A prince who is not himself wise cannot be wisely advised. . . . Good advice depends on the shrewdness of the prince who seeks it, and not the shrewdness of the prince on good advice.
There are three kinds of brains: One understands of itself, another can be taught to understand, and the third can neither understand to itself or be taught to understand.
A prince being thus obliged to know well how to act as a beast must imitate the fox and the lion, for the lion cannot protect himself from snares, and the fox cannot defend himself from wolves.
Republics have a longer life and enjoy better fortune than principalities, because they can profit by their greater internal diversity. They are the better able to meet emergencies.

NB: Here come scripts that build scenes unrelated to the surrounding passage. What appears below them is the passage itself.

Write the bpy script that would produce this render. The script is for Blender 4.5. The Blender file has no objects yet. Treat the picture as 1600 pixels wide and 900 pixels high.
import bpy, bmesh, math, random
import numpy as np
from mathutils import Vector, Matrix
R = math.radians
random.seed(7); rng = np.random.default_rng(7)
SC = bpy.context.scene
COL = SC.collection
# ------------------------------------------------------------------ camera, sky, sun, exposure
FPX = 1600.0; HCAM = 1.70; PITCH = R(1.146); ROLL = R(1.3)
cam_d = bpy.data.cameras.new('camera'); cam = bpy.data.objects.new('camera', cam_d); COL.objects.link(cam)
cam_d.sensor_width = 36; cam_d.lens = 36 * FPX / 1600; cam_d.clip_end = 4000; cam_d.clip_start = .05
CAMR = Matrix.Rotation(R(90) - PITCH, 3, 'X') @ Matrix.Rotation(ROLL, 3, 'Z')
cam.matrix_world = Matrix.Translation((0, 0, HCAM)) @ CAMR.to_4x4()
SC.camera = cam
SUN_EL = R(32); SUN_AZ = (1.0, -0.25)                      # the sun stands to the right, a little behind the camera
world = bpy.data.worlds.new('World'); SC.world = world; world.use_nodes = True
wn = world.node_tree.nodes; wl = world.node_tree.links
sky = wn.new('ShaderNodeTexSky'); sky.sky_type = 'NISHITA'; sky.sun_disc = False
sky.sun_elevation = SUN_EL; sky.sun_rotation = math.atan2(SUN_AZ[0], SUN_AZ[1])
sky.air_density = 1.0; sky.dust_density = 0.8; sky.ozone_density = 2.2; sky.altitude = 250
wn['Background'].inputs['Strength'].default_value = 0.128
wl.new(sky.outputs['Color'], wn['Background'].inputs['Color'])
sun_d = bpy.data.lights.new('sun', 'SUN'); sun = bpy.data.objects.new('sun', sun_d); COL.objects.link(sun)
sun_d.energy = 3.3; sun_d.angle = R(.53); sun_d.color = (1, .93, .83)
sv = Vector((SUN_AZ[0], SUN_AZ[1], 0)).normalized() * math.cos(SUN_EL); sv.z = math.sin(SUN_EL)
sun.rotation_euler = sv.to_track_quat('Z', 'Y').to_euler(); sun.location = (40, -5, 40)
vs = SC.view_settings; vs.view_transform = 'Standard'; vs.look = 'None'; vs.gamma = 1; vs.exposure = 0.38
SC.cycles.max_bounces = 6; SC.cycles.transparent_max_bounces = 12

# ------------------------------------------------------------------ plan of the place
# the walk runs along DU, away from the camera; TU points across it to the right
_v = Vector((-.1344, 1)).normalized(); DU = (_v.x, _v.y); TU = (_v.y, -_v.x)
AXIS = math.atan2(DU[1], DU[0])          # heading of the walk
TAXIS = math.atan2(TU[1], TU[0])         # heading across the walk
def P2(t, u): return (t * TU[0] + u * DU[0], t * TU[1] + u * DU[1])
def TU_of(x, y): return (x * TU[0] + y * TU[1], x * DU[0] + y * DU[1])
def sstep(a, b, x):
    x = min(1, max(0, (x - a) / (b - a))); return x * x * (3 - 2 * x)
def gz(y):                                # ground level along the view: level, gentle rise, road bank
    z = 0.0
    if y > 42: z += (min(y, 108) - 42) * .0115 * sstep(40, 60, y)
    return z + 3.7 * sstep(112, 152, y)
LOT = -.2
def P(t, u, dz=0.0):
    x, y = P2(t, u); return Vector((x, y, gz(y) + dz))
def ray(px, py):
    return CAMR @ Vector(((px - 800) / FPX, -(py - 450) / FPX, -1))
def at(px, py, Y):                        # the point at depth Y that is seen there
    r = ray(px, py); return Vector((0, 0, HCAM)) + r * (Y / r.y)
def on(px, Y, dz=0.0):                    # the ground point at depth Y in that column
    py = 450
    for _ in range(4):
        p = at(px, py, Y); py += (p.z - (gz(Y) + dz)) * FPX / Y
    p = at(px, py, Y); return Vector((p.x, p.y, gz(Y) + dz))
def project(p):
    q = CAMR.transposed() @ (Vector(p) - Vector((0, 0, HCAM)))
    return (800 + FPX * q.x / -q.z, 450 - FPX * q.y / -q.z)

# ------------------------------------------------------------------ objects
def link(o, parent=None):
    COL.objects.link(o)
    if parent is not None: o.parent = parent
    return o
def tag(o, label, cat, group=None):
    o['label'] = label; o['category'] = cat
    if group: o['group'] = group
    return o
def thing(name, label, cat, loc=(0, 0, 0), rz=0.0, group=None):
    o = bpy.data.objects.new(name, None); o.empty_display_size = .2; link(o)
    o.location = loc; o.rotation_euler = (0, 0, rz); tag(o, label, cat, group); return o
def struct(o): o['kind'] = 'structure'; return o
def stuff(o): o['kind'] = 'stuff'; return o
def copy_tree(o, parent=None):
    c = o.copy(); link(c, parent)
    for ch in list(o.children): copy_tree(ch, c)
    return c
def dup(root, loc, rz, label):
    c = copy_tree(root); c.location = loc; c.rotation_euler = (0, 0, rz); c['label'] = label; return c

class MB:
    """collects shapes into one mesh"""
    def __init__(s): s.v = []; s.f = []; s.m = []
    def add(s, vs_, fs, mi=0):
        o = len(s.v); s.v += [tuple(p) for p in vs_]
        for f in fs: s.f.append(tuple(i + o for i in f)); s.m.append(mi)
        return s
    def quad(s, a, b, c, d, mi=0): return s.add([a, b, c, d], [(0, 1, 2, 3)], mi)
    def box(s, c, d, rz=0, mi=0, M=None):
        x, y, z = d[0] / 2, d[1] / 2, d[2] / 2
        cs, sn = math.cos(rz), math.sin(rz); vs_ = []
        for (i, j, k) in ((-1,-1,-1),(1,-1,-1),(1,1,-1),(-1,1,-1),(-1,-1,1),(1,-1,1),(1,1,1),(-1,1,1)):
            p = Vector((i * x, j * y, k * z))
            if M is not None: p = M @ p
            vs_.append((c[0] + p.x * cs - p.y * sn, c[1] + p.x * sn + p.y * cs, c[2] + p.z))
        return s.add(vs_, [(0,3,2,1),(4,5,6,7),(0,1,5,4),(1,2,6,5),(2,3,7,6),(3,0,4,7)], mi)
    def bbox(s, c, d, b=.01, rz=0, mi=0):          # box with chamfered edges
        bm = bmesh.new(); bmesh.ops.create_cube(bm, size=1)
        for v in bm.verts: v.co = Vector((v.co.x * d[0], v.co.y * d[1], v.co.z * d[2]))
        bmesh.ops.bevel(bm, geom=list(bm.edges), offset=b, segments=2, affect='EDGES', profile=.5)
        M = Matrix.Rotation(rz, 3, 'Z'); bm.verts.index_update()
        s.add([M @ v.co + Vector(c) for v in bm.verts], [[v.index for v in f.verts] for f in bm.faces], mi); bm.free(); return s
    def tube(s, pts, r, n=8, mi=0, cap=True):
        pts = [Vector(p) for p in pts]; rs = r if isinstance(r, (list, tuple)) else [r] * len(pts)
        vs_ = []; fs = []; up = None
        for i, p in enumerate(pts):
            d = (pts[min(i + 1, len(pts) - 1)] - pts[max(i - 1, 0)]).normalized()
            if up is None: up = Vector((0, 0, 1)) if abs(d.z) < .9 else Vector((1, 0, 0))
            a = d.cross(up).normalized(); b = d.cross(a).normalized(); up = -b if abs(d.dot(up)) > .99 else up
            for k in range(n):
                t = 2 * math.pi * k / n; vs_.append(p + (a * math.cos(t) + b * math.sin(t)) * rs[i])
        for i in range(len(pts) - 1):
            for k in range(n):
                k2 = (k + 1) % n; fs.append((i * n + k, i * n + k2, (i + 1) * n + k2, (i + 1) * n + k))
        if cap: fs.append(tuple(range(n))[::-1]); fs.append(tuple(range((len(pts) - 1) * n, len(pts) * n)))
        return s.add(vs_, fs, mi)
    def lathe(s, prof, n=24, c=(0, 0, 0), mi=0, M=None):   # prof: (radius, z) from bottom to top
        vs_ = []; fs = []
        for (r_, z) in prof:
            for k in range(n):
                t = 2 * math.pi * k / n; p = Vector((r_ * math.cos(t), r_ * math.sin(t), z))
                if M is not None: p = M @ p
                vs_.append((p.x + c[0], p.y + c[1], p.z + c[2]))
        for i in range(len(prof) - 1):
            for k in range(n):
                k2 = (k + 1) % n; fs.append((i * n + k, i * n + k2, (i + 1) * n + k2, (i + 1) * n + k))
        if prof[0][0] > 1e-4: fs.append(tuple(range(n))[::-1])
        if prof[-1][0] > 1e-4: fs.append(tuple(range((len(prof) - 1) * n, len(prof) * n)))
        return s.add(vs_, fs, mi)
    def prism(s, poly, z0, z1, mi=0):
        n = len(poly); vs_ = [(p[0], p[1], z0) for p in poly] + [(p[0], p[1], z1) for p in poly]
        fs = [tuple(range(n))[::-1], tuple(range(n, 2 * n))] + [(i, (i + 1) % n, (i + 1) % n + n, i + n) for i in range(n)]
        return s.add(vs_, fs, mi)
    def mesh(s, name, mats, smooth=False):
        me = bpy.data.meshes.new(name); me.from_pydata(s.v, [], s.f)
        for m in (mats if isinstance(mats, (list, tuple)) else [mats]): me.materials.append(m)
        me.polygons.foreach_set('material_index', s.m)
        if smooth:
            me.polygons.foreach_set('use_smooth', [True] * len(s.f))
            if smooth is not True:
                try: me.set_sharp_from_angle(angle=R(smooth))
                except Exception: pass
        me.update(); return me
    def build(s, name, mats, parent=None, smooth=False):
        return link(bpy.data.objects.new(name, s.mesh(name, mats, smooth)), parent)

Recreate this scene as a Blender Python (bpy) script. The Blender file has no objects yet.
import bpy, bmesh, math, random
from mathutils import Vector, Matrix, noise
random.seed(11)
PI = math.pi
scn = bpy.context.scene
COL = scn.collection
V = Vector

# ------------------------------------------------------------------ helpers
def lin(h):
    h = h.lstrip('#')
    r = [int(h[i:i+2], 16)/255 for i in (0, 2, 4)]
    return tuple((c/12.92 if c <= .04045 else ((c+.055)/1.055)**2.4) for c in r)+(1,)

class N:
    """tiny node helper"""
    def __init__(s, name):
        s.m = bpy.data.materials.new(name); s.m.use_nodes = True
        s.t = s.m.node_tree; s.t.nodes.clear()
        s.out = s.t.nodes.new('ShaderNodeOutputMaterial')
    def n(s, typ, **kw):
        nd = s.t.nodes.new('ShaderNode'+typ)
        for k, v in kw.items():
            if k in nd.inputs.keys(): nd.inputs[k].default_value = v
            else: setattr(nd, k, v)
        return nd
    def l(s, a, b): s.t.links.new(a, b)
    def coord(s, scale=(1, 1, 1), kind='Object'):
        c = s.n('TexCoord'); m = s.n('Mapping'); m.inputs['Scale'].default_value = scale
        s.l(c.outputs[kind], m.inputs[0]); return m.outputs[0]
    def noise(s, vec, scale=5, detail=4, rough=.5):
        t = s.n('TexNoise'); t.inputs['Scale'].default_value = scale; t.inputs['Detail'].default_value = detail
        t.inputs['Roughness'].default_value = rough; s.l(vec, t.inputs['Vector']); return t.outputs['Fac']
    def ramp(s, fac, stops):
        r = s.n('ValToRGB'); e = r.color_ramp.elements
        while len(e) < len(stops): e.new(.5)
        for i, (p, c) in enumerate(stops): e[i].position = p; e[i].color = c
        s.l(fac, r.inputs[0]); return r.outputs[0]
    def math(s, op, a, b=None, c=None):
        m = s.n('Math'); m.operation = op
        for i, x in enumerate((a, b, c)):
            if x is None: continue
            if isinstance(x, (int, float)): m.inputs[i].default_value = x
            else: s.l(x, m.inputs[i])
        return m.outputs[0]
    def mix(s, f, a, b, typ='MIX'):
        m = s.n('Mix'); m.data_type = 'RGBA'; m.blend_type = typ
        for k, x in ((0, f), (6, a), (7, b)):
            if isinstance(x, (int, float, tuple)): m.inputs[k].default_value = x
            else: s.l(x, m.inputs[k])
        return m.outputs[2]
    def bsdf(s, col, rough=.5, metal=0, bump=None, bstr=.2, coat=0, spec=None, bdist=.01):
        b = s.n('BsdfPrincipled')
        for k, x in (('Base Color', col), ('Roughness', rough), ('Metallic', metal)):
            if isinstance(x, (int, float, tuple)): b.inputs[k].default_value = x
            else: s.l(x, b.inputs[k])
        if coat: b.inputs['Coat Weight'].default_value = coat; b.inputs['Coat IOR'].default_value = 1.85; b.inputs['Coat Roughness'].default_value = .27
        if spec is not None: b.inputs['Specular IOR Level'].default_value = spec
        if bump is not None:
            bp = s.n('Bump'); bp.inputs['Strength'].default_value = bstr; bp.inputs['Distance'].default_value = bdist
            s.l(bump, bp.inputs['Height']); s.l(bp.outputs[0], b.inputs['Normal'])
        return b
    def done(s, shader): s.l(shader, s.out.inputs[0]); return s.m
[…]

If someone puts up the argument that King Louis gave the Romagna to Pope Alexander, and the kingdom of Naples to Spain, in order to avoid a war, I would answer as I did before: that you should never let things get out of hand in order to avoid war. You don't avoid such a war, you merely postpone it, to your own disadvantage.
The Romans never allowed a trouble spot to remain simply to avoid going to war over it, because they knew that wars don't just go away, they are only postponed to someone else's advantage. Therefore, they made war with Philip and Antiochus in Greece, in order not to have to fight them in Italy... They never went by that saying which you constantly hear from the wiseacres of our day, that time heals all things. They trusted rather their own character and prudence- knowing perfectly well that time contains the seeds of all things, good as well as bad.
Thus it is well to seem merciful, faithful, humane, sincere, religious, and also to be so; but you must have the mind so disposed that when it is needful to be otherwise you may be able to change to the opposite qualities.